The doctor gave the man
a jar and said, 'Take this jar home and bring back a semen sample tomorrow.'
The next day the
85-year-old man reappeared at the doctor's office and gave him the jar, which
was as clean and empty as on the previous day.
The doctor asked what
happened and the man explained, 'Well, doc, it's like this -- first I tried
with my right hand, but nothing. Then I tried with my left hand, but still nothing.
'Then I asked my wife
for help. She tried with her right hand, then with her left, still nothing. She tried with her mouth, first with the teeth in, then with her teeth out,
still nothing.
'We even called up
Arleen, the lady next door and she tried too, first with both hands, then an
armpit, and she even tried squeezin' it between her knees, but still
nothing..'
The doctor was shocked!
'You asked your neighbor?'
The old man replied,
'Yep, none of us could get the jar open.'
4 comments:
I can relate to that, and I'm not 85 yet.

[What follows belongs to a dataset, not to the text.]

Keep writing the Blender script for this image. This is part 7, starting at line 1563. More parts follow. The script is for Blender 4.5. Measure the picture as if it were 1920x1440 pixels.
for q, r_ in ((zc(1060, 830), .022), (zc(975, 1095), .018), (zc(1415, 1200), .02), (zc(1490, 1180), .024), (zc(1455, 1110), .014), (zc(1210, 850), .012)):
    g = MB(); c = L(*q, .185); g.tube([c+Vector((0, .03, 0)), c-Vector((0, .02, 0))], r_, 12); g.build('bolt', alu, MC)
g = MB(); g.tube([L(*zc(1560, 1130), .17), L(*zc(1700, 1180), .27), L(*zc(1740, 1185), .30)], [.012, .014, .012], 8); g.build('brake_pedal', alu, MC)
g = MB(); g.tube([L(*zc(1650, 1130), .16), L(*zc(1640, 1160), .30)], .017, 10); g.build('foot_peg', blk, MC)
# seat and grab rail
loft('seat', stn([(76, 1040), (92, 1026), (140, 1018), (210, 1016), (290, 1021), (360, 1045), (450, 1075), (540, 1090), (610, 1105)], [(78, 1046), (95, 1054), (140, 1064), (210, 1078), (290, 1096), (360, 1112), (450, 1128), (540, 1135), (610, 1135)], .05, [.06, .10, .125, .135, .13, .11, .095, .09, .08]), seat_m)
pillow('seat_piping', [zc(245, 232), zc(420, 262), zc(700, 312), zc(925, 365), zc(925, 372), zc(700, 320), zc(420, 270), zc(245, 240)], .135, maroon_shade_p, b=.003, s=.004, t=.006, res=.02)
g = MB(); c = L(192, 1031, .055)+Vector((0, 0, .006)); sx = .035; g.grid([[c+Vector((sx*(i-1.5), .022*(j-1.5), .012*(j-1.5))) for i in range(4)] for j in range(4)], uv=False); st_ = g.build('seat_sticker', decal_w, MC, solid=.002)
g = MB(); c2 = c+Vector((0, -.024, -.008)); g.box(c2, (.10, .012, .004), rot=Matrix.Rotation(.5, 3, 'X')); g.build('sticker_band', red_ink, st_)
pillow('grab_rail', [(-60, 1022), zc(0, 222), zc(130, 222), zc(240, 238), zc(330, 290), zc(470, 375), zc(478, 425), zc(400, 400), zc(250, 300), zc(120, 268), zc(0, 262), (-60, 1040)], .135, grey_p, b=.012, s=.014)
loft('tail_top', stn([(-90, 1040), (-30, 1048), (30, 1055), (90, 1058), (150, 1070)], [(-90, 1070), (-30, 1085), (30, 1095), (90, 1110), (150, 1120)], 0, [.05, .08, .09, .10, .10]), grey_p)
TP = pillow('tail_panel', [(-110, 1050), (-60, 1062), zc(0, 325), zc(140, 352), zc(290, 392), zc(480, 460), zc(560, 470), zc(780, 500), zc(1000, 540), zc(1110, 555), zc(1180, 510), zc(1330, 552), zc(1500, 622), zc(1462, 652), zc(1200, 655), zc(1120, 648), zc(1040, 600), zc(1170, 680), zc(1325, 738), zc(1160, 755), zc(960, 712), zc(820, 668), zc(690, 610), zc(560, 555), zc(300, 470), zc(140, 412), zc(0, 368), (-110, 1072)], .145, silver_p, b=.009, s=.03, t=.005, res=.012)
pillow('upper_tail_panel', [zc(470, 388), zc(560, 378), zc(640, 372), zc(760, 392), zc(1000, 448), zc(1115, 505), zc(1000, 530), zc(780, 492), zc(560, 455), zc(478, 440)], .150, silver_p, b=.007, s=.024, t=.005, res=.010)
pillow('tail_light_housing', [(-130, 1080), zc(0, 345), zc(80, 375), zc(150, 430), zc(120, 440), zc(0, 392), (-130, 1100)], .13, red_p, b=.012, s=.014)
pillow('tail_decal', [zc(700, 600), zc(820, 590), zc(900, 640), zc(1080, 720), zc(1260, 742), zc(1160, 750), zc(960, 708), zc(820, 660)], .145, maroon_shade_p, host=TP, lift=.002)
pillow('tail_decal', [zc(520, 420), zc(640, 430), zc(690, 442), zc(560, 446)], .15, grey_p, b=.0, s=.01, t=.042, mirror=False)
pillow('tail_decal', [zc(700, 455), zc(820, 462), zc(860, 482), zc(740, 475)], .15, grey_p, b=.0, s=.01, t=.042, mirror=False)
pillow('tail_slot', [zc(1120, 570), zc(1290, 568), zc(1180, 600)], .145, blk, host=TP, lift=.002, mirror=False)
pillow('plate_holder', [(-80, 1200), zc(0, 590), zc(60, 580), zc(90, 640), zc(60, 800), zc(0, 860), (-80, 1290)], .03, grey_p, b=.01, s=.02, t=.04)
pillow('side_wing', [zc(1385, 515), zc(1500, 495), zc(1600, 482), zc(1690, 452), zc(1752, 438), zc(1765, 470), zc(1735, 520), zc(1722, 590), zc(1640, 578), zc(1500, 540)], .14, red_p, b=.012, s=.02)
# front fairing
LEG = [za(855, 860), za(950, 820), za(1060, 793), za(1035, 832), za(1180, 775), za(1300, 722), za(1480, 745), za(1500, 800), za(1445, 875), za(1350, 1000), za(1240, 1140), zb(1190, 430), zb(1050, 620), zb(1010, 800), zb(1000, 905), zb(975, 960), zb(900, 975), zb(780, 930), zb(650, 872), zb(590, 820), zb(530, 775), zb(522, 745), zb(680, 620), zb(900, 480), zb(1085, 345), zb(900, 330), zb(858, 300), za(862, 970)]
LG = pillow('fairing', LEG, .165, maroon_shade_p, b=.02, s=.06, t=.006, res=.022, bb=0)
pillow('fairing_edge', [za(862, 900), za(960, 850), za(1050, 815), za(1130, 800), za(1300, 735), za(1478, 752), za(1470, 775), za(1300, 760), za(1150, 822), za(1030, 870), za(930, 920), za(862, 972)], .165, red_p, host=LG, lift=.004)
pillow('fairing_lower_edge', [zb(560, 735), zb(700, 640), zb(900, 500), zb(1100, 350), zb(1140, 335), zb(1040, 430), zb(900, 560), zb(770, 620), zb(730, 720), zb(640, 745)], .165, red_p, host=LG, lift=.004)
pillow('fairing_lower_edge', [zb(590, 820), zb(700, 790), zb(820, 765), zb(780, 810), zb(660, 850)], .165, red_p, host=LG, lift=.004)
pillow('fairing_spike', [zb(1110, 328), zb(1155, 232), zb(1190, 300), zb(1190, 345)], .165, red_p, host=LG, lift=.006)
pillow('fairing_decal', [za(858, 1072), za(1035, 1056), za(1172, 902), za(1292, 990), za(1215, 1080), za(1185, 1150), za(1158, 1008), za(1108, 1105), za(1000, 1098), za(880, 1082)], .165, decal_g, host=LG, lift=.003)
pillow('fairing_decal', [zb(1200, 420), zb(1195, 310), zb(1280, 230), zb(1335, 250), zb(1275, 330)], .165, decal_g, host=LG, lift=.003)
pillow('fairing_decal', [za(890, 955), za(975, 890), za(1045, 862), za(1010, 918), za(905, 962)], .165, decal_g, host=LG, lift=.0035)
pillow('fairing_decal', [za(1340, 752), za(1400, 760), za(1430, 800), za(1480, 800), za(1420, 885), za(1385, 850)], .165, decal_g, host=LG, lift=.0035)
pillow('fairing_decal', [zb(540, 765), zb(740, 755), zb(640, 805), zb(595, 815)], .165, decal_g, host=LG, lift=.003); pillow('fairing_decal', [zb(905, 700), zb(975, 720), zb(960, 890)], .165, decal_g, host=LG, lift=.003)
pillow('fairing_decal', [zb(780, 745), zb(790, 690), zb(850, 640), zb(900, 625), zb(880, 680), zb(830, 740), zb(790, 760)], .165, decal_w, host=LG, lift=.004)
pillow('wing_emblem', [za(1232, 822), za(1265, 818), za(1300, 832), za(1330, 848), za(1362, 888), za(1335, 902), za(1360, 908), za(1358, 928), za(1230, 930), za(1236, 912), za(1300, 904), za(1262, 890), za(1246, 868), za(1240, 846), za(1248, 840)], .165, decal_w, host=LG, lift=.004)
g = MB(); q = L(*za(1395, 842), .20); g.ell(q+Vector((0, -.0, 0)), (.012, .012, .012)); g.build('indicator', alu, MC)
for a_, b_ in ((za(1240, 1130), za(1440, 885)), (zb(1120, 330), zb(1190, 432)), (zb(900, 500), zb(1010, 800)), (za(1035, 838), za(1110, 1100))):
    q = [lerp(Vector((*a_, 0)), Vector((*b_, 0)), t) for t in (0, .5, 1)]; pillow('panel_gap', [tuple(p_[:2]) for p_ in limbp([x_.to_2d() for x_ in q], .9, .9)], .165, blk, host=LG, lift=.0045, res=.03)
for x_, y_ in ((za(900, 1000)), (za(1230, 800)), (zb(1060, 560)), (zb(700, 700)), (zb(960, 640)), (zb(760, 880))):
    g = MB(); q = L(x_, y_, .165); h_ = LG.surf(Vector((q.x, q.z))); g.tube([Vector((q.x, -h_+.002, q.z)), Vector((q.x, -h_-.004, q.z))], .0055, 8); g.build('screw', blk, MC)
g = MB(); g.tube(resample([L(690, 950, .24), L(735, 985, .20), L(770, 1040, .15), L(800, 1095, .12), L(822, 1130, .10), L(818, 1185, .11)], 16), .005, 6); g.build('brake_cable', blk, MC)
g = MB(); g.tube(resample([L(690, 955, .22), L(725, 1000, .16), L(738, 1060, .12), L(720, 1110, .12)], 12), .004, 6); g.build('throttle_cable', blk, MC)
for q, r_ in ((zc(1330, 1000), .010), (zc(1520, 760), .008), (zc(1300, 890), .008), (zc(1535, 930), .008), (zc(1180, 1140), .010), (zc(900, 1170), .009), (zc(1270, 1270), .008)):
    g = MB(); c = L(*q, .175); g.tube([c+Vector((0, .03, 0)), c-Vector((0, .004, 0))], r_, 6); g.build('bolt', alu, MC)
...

I bought different heart worm pills for the dog and I swear it almost took a samarai sword just to get the package open. I don't know how old people do it. :}
Mary, I really enjoyed that one. As for those plastic pkg. They make a special scissor just for that purpose, FOR US OLD PEOPLE.
Mary, BTW, I didn't buy the scissor, I use my two teeth. The ONE on top, and the ONE on the bottom.